Feast of St. Francis at St. John the Divine

Camel coming thru doorI recently returned home from an exciting weekend in New York City. I was there to play with Paul Winter in a performance of his “Missa Gaia”, for the Feast of St. Francis. Every October, at the Cathedral of St. John the Divine (The world’s largest Gothic cathedral—two football-fields long!)
they have an enormous church service in honor of St. Francis of Assisi. He is a very popular saint, since he is associated with love of nature and animals, self-sacrifice, and tender kindness for human suffering. Thousands of people come to celebrate and pray at this event on his Feast Day in early October, and the result is absolutely spine-tingling.

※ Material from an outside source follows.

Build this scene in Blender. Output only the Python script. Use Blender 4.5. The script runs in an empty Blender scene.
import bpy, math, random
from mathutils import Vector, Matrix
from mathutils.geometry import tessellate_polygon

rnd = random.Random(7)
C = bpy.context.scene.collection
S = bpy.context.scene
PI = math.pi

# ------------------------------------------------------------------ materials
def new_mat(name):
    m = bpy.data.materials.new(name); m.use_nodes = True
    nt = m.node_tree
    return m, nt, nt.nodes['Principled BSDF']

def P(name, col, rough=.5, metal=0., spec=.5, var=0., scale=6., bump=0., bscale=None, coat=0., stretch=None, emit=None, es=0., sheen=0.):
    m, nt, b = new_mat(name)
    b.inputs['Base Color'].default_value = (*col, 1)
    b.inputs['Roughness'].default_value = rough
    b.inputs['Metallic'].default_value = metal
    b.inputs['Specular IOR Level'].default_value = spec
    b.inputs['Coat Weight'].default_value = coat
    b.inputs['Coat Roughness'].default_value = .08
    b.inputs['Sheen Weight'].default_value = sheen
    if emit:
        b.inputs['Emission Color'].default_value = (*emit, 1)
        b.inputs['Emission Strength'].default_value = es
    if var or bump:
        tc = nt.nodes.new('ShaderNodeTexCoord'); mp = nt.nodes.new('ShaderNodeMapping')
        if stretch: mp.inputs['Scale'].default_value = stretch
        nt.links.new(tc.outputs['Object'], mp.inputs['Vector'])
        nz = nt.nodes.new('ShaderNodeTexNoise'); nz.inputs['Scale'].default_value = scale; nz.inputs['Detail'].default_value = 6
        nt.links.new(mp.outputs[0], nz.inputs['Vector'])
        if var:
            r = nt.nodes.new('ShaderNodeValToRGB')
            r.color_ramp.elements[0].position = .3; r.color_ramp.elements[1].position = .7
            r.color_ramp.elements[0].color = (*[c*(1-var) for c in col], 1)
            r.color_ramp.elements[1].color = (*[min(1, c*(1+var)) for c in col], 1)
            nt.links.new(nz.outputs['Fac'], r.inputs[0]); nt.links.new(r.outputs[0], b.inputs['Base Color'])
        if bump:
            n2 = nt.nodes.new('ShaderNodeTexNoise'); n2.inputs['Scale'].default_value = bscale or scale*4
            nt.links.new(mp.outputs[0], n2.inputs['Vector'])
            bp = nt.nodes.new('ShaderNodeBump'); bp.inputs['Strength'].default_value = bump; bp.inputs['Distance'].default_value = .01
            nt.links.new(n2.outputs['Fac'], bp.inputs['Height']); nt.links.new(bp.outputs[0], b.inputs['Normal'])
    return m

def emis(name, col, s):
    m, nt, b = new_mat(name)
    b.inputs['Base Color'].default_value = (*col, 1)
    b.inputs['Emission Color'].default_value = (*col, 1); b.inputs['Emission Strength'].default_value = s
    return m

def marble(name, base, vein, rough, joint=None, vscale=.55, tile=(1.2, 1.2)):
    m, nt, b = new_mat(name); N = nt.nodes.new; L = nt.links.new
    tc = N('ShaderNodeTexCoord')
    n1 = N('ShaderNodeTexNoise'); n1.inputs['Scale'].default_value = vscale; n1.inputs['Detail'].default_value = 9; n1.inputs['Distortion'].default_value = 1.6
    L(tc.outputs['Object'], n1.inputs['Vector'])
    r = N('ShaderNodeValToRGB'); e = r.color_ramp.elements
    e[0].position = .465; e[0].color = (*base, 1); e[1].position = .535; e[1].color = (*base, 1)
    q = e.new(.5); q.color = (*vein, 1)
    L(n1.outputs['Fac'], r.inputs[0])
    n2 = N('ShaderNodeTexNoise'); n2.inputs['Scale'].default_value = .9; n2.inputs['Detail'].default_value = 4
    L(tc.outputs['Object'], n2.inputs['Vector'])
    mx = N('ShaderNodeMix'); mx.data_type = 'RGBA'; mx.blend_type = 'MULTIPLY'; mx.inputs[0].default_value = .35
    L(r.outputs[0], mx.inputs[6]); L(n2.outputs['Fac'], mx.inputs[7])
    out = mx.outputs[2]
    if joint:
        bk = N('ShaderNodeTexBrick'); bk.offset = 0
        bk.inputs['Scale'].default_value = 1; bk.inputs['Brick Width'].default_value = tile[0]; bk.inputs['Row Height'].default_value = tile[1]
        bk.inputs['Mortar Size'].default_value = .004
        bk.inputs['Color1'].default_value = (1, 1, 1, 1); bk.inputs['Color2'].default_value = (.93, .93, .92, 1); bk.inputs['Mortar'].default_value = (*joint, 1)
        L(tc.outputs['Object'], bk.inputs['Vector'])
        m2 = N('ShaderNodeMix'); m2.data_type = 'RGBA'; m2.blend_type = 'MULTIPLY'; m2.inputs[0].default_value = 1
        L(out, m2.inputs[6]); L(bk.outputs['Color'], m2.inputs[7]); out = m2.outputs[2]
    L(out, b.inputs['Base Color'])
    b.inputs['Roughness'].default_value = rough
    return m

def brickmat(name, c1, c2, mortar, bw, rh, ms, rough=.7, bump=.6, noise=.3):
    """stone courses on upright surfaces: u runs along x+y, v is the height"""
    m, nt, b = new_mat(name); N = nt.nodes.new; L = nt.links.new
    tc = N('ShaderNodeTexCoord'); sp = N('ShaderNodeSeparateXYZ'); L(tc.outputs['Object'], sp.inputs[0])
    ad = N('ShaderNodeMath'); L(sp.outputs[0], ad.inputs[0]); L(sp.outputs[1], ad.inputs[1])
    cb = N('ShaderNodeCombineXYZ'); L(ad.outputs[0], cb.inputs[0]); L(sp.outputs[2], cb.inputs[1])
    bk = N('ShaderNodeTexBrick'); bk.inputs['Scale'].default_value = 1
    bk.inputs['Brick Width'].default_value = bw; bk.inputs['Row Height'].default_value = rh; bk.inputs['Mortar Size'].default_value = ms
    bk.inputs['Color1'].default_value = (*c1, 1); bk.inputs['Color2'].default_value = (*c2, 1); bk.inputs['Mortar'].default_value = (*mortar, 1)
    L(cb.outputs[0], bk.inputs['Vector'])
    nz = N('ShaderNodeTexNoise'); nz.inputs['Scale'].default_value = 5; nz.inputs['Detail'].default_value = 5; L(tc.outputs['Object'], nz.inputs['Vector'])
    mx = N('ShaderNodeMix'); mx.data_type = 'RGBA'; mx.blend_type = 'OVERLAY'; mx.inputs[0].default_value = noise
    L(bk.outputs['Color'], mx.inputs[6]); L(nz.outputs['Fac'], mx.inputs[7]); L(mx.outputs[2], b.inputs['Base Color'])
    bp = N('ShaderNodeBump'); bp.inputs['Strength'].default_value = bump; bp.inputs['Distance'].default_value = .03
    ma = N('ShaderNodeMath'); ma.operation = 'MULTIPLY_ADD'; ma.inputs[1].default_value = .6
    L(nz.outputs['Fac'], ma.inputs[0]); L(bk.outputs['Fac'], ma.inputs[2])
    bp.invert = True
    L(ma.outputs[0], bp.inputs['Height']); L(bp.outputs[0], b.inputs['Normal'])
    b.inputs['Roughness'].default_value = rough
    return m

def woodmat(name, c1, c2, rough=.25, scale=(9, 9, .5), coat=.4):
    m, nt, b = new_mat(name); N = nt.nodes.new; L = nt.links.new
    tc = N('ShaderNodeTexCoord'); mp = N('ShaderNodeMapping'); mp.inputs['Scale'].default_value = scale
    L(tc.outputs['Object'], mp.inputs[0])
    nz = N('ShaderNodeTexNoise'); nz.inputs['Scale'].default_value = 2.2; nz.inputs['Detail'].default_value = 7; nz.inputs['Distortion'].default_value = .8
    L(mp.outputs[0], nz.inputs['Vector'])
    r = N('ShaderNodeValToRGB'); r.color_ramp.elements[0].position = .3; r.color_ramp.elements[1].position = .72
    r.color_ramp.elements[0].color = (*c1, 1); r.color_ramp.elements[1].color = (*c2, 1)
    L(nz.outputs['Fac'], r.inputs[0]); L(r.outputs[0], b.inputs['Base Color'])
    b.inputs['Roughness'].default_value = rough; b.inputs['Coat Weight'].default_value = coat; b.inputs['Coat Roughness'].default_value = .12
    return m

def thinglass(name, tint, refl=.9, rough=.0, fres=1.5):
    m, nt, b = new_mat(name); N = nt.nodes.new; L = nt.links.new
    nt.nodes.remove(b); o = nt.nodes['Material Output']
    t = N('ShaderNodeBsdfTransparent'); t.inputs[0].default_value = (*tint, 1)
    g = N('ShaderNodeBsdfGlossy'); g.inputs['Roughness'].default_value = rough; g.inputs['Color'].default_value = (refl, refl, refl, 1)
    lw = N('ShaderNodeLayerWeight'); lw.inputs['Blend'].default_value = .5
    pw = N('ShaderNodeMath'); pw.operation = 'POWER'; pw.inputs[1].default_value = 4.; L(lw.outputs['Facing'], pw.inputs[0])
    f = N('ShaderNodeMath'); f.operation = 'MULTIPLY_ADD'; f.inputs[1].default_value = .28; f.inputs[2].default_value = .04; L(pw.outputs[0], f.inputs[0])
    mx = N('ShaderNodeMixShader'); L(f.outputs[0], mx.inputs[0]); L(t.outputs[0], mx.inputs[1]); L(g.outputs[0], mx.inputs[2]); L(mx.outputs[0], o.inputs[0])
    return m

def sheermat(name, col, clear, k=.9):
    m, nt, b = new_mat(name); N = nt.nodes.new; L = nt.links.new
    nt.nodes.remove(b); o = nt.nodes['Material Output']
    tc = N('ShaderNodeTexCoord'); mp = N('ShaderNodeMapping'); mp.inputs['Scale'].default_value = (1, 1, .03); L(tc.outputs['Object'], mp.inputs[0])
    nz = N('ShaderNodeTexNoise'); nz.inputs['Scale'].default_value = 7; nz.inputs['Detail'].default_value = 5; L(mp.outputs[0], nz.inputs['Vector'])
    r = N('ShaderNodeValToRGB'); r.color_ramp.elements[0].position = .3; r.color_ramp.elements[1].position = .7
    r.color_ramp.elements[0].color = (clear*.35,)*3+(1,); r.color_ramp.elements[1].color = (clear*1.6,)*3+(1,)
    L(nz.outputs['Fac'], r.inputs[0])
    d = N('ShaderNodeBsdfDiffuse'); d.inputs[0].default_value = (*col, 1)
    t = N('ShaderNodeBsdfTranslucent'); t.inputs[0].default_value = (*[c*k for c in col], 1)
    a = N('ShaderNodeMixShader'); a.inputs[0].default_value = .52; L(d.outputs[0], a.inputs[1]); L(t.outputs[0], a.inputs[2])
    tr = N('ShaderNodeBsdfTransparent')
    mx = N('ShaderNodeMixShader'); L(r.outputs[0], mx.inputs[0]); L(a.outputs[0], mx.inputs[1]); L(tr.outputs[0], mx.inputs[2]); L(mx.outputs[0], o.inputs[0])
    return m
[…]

The Cathedral holds several thousand people, and it is crammed full for the occasion. There is a specially convened choir of a hundred or more high school and college kids from all over the eastern US as well as a some international singers. And in addition, there is large group of instrumental musicians from all over the world; African drummers , Brazilian percussionists, and dancers everywhere. And beneath it all is the mighty, (and I mean MIGHTY) pipe organ of the cathedral, which, without any amplification whatsoever, can completely command the entire space when necessary.

The enormous church is alive with the huge throng of people, many of whom have waited hours to get in. The Bishop of New York, along with dozens of other luminaries, processes through the aisles while the organ literally shakes the building and clouds of incense fill the air. Grandiose “High Church” at it’s most extravagant.

But now, try to imagine the one factor which sets this apart from any church service you have ever attended: all of the thousands of worshipers are invited to bring an animal with them to church, and many, if not most of them, do. So now, in addition to African drumming and whirling dancers with tall fluttering banners rippling through the air, there is also a constant chorus of barks, squeaks and yaps from thousands of pets scattered throughout the congregation. Throw in some solemn Anglican Chant and the incredibly boisterous and propulsive music of Paul Winter’s Missa Gaia, and you have yourself a REAL “Joyful noise!”

But the best is yet to come. At the end of the service, when the last thunderous notes have finally evaporated into the air, the Bishop asks everyone to please be silent, and calls for the great bronze door of the cathedral to be opened–a rare and ceremonious event. A brilliant shaft of sunlight falls upon the center aisle, and there, silhouetted at first as they enter the quiet shadows of the cathedral, comes a procession of animals up the center aisle. Led by white-robed acolytes, they walk slowly toward the altar, while the crowd looks on in rapt silence. Camels, horses, sheep, eagles, llamas and cows, snakes and rabbits and many more, all walk with animal dignity down the aisle. A child pulls a little wagon, on which rides a tortoise who looks like he must be 300 years old. Behind him, a man in a wheelchair is escorted by his dog, who is clearly an indispensable partner in helping him to live his daily life. In the year 2001, St. Francis’ Day took place only a few weeks after the World Trade Center bombing, and the procession was led that year by the rescue dogs who had just been brought up from Ground Zero minutes before. Thousands of people burst into tears at the sight of them.

As you can see, it’s not a joke. It’s a very powerful and solemn event. It is startling to see these animals walk into this massive, gilded cathedral as honored and revered guests. It makes you look at them in a very different way. It’s holy, crazy, bold, iconoclastic and funny all at the same time–and we all leave there transformed.